Virginia Regina worked the streets of Nashville, Tennessee in the United States for seventeen years as a prostitute.
Virginia Regina worked the streets of Nashville, Tennessee in the United States for seventeen years as a prostitute.
For almost two decades she faced humiliation and violence thanks to having ended up in a vicious cycle of prostitution.
She says emotionally "I lost custody of my children and also ended up in prison”.
"This is an experience that I can never wish for anybody to go through anywhere in the world.”
After coming out of prison in 1997, Virginia decided to put her life back on track. This she would do by leaving her vice laden life and embrace a new life altogether.
To start a new life she was assisted by Thistle Farms an organization in her home state of Tennessee. She joined a two year residential program-Magdalene house, run by Thistle Farms.

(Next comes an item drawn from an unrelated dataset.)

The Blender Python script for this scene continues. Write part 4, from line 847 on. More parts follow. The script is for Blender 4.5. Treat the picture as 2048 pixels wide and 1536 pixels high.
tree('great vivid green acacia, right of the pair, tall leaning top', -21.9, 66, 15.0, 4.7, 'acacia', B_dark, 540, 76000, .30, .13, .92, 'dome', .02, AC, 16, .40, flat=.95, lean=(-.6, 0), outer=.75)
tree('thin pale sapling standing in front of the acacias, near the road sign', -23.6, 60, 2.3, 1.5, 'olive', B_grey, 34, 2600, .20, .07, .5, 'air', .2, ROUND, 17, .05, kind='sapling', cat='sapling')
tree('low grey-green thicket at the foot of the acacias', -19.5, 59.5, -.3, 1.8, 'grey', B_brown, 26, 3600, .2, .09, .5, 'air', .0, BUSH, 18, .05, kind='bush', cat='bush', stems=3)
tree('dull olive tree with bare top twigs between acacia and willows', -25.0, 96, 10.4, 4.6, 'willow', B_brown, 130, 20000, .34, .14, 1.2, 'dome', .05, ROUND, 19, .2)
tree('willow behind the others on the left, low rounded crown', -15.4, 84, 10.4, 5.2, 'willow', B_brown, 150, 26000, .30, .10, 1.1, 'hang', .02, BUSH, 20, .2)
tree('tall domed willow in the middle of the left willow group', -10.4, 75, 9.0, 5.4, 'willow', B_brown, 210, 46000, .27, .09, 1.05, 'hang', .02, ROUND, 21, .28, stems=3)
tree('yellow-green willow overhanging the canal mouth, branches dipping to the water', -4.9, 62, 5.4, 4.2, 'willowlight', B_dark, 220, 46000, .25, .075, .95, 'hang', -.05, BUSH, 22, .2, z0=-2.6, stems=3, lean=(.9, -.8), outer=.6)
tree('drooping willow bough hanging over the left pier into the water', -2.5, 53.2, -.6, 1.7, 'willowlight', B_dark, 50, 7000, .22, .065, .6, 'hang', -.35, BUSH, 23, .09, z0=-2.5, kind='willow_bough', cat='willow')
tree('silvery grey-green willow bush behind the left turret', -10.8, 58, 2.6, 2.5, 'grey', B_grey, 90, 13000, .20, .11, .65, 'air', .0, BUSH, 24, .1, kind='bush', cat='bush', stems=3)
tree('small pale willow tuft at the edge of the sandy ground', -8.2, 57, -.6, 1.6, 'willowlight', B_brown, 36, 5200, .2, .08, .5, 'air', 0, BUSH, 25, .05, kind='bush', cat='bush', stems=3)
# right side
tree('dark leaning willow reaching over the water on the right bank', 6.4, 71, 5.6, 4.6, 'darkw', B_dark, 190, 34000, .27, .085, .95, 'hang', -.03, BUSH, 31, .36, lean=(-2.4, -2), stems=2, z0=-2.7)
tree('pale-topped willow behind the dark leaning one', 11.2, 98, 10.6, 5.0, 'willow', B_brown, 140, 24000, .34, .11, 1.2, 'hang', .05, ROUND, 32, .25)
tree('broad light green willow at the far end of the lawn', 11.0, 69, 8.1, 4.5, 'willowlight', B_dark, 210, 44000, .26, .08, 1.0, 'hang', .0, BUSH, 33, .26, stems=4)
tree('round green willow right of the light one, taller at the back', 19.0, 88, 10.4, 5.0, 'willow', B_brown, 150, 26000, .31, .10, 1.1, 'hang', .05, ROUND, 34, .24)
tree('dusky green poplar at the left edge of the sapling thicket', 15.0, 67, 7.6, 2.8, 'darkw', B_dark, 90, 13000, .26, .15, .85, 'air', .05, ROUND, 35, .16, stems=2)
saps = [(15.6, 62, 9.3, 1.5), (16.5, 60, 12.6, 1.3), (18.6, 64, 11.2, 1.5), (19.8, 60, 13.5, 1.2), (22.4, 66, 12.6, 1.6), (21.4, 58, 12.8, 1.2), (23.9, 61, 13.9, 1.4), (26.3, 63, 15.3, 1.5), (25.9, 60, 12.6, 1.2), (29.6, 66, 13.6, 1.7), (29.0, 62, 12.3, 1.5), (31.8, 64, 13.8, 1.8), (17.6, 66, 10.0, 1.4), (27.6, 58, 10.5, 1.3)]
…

She says that her life story has helped her to communicate with other women who have had a similar experience. She has now fully dedicated her life to helping others in the same predicament to put the past behind.
As part of those efforts, she visited Rwanda together with the woman who helped her to end her long miserable life, Becca Stevens.
Stevens the chaplain of St. Augustine’s chapel at Vanderbilt University in the US, runs the Non Governmental Organization Thistle Farms, that has together with another organization Sisters of Rwanda been working towards bringing women who have been into prostitution back to normal life in Rwanda.
Since1994, Stevens has been involved in a number of projects aimed at helping women with problems of drug abuse and prostitution. For days they spent time working with women in a similar program like the one Stevens started in Nashville.
Jared Miller, who co-founded sisters of Rwanda together with one pastor Joseph Ayienga, says that they have been able to convince several women to leave prostitution. They have helped many learn life skills. These include making candles from honey and coffee.
They are also making high quality beads from waste paper which they plan to sell in high end stores in the United States and to top hotels in Rwanda. They also produce body products like soap.
"The proceeds from these projects go back to support the women in the program” asserts Miller.
By working in Rwanda for some time, Stevens was able to realize that many women in Rwanda, forced by their life circumstances into prostitution, are not so different from the ones she has helped overcome this problem back home in Nashville.
"Women all over the world are abused and exploited, but those in prostitution lead a very violent life” she says about her experience working with former prostitutes.
However she hastens to add that from her experience, in Rwanda they face far more complications than those in the US.
Nevertheless, like Virginia, they have had to contend with similar problems and from the experience of having succeeded in reforming many in Nashville; they hope to do the same in Rwanda.
And by partnering with sisters of Rwanda, they are able to do that work with much ease. For now two years, Sisters of Rwanda has been helping prostitutes gain life skills for two years now in Rwanda.
Initially, according to Miller, they started with twenty three women in Migina slum in Kigali teaching the women who had worked as prostitutes such activities like embroidery, sewing and poultry, which would help generate income for the organizations programs.
"Later we realized that these were being done by many other people and we decided to start making soap, candles and beads”.
All these products according to Miller are marketed under the brand name Keza, which portrays the good things that Rwanda has to offer. This, he hopes will help to show the people who buy their products in America that there is abundant beauty in Rwanda.
Miller adds "our products represent the unique beauty that Rwanda has to offer and the women who make them”. He says that together with other partners, they aim to root out prostitution from the country and want to advocate for laws that would punish those who buy prostitutes since they also help to fuel the vice.
"As long as it is only the women who are punished for prostitution, the vice will continue. The men who buy them should also face the music”.
Like Virginia who plied the streets for a very long time, he believes the ladies go into prostitution in order to survive. By creating income generating activities for them, they have been able to lead many away from the vice.
By visiting and being involved with former prostitutes in Rwanda, women like Virginia and Stevens were able to learn that this problem dates back to pre-1994 genocide Rwanda.
However Virginia is quick to add that the genocide made this problem unique in Rwanda and the challenges and complications of resolving it also became unique as a result. She says that her visit has had a powerful impact on her.
"The commitment of these women here to overcome their past and move on is overwhelming”. They are eager to provide their own livelihood and also to live an independent life free from the dangers that come with a life of drugs and prostitution.